• WHAT YOU NEED TO DO: Produce word for word the lines of the data below running from the one that has "Write the bpy" to the one that has "sc = bpy.context.scene", inclusive, and no others.

----------

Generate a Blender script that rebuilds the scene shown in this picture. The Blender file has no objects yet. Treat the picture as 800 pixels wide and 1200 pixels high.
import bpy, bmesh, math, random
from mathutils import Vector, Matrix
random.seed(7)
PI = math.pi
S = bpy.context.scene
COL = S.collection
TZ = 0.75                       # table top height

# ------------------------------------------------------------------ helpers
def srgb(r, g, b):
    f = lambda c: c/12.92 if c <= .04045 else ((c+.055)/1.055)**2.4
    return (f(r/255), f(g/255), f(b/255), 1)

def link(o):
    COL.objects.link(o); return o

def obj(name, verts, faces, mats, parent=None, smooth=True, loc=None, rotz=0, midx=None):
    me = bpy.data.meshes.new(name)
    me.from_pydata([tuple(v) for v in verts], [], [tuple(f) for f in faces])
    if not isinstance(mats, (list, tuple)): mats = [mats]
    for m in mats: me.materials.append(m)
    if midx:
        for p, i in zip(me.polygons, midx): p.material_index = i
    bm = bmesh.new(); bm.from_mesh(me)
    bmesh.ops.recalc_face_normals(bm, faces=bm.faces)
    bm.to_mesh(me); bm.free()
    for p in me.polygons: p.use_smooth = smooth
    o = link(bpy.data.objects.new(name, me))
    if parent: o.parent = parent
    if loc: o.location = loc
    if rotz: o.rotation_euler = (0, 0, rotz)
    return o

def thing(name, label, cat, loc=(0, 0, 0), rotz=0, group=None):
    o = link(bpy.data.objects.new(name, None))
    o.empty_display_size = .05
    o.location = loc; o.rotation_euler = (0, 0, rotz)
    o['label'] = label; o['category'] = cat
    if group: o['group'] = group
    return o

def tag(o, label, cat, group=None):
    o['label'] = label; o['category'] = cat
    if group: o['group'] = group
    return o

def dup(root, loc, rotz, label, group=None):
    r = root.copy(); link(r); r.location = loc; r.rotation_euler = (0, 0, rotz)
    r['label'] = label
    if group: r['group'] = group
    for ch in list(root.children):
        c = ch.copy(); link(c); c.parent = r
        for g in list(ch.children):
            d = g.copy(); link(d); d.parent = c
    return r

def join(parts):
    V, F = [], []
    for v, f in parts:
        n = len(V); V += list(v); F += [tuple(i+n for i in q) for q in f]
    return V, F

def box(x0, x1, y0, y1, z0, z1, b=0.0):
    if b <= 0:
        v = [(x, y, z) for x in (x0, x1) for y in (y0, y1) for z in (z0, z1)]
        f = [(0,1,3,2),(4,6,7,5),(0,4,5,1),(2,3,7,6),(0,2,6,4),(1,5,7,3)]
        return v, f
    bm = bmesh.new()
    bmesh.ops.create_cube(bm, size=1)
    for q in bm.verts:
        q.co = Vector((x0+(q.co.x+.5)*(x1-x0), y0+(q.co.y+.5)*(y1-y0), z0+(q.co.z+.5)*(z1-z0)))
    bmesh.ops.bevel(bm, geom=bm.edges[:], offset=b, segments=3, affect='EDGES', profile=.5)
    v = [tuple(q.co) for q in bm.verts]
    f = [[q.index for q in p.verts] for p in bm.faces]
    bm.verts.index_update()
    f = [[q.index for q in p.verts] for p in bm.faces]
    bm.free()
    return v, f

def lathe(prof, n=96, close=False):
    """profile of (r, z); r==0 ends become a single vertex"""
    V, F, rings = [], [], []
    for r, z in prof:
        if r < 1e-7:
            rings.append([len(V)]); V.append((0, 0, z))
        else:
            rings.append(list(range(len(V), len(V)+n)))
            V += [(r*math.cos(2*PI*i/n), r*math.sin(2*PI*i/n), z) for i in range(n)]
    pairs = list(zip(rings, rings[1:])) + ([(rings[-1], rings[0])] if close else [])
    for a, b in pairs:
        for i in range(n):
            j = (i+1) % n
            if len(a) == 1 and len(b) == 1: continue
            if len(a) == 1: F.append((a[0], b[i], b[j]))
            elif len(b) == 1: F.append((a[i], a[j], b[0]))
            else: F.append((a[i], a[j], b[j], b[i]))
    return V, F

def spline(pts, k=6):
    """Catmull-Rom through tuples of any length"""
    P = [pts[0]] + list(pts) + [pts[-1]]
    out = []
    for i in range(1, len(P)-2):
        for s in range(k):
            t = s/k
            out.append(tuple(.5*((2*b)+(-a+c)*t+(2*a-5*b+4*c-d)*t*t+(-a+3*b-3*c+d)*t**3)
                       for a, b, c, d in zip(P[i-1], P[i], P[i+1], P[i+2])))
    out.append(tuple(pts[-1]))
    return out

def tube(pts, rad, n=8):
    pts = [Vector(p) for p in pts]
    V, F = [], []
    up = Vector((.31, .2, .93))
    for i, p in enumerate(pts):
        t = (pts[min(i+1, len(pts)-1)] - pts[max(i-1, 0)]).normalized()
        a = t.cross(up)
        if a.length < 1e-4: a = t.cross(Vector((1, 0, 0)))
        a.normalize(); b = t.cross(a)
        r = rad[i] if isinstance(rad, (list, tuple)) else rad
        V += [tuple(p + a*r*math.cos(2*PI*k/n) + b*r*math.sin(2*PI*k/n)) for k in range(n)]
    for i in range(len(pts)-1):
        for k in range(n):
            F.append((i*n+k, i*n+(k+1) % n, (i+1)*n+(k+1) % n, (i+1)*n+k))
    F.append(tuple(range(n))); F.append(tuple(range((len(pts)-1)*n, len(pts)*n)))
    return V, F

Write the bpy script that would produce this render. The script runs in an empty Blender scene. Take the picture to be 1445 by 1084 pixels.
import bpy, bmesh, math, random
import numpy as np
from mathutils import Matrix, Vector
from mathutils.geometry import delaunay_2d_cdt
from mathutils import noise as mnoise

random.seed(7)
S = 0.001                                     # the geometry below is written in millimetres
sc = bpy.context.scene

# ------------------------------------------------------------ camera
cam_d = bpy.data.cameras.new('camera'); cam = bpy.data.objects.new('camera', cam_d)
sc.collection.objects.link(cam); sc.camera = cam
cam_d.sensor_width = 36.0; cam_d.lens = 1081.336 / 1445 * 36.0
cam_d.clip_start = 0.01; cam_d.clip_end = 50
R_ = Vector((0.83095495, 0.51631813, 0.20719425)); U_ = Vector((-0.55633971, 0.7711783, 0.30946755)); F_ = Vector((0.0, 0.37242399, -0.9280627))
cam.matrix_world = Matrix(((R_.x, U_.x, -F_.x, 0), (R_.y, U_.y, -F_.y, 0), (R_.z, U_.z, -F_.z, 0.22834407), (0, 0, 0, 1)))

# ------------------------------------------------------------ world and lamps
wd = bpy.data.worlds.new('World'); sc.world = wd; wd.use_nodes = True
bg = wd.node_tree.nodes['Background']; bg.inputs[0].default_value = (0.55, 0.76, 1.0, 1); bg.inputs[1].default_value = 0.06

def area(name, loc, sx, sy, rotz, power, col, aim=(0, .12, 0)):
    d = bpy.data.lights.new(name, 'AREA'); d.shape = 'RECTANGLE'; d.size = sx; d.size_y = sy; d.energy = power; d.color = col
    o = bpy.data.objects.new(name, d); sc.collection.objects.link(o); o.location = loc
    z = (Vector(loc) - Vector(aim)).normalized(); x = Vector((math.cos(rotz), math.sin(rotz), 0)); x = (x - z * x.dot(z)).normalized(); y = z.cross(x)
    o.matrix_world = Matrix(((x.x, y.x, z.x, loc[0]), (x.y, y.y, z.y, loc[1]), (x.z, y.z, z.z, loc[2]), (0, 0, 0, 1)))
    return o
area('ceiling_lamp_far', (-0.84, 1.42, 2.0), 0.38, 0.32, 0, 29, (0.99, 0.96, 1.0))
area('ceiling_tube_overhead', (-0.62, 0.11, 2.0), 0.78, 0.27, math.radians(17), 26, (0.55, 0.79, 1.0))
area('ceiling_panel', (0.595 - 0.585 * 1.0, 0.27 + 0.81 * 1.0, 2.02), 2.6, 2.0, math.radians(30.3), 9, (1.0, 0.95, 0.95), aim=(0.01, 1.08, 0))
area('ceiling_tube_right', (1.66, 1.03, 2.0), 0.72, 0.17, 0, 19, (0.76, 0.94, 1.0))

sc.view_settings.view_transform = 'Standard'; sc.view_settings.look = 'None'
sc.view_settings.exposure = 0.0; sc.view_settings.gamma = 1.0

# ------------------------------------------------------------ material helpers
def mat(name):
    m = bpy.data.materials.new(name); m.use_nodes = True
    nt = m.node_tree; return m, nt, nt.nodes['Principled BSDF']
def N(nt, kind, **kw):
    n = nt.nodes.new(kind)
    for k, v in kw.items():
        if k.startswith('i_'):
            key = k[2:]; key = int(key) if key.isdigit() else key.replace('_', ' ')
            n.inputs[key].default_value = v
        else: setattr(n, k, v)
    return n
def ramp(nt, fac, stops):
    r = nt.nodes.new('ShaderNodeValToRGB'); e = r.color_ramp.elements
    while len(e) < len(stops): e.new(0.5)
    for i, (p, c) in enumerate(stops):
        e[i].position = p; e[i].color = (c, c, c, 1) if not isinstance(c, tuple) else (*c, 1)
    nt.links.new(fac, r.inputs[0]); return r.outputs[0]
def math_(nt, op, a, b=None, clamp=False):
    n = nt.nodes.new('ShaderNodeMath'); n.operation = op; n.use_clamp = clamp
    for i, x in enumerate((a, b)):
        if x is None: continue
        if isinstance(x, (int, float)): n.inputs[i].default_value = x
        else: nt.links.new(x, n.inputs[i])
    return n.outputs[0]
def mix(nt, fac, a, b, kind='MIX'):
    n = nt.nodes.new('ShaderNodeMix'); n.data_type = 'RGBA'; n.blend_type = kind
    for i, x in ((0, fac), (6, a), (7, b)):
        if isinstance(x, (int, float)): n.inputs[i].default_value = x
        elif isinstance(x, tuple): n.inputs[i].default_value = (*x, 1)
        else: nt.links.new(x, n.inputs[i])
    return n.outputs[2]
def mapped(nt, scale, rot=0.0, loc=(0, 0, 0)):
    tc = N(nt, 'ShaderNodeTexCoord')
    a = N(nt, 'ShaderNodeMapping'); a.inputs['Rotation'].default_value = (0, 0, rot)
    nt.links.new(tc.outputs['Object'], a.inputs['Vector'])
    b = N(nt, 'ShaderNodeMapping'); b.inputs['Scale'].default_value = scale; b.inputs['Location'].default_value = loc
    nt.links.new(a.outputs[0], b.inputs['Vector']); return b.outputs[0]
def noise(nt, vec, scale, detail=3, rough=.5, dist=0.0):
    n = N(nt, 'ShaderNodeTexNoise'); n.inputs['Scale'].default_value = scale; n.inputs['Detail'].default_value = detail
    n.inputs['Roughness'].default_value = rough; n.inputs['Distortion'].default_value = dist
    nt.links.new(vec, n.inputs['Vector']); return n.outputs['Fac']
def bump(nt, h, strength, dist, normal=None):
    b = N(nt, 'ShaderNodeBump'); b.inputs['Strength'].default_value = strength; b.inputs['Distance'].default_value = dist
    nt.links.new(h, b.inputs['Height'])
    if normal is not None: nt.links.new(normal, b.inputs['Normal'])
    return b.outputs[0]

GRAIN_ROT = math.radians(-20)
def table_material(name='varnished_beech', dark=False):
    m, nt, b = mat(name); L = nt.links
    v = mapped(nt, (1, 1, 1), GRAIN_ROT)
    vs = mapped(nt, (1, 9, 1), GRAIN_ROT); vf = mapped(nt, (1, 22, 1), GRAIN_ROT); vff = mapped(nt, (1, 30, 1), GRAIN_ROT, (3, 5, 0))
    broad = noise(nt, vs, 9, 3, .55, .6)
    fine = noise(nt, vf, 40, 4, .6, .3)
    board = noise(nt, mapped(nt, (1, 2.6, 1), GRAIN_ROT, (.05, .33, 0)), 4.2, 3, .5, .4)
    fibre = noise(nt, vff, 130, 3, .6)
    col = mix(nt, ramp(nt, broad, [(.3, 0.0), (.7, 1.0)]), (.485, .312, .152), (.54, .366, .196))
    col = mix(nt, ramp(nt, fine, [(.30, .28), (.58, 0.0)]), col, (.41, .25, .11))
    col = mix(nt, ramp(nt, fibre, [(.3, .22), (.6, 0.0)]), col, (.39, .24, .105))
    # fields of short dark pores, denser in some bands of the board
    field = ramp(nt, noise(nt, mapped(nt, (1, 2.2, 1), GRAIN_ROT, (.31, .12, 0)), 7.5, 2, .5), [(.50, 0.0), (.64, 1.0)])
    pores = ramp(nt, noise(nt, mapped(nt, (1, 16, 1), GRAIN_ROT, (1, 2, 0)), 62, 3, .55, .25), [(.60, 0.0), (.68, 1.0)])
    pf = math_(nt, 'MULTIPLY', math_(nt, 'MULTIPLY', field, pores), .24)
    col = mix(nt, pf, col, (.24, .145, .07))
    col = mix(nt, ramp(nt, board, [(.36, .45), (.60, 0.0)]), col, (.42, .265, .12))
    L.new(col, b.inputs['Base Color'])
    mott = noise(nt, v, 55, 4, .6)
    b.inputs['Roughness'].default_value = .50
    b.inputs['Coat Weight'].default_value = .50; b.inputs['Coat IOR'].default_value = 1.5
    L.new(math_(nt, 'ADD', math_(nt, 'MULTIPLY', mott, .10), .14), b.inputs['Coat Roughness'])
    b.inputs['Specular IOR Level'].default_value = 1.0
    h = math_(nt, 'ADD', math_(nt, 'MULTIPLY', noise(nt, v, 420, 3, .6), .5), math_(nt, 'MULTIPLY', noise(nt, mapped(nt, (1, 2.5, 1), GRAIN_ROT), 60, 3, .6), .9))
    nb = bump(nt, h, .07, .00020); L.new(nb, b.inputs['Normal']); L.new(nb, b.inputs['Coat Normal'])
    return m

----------

• WRITTEN SOLUTION:
Write the bpy script that would produce this render. The script runs in an empty Blender scene. Take the picture to be 1445 by 1084 pixels.
import bpy, bmesh, math, random
import numpy as np
from mathutils import Matrix, Vector
from mathutils.geometry import delaunay_2d_cdt
from mathutils import noise as mnoise

random.seed(7)
S = 0.001                                     # the geometry below is written in millimetres
sc = bpy.context.scene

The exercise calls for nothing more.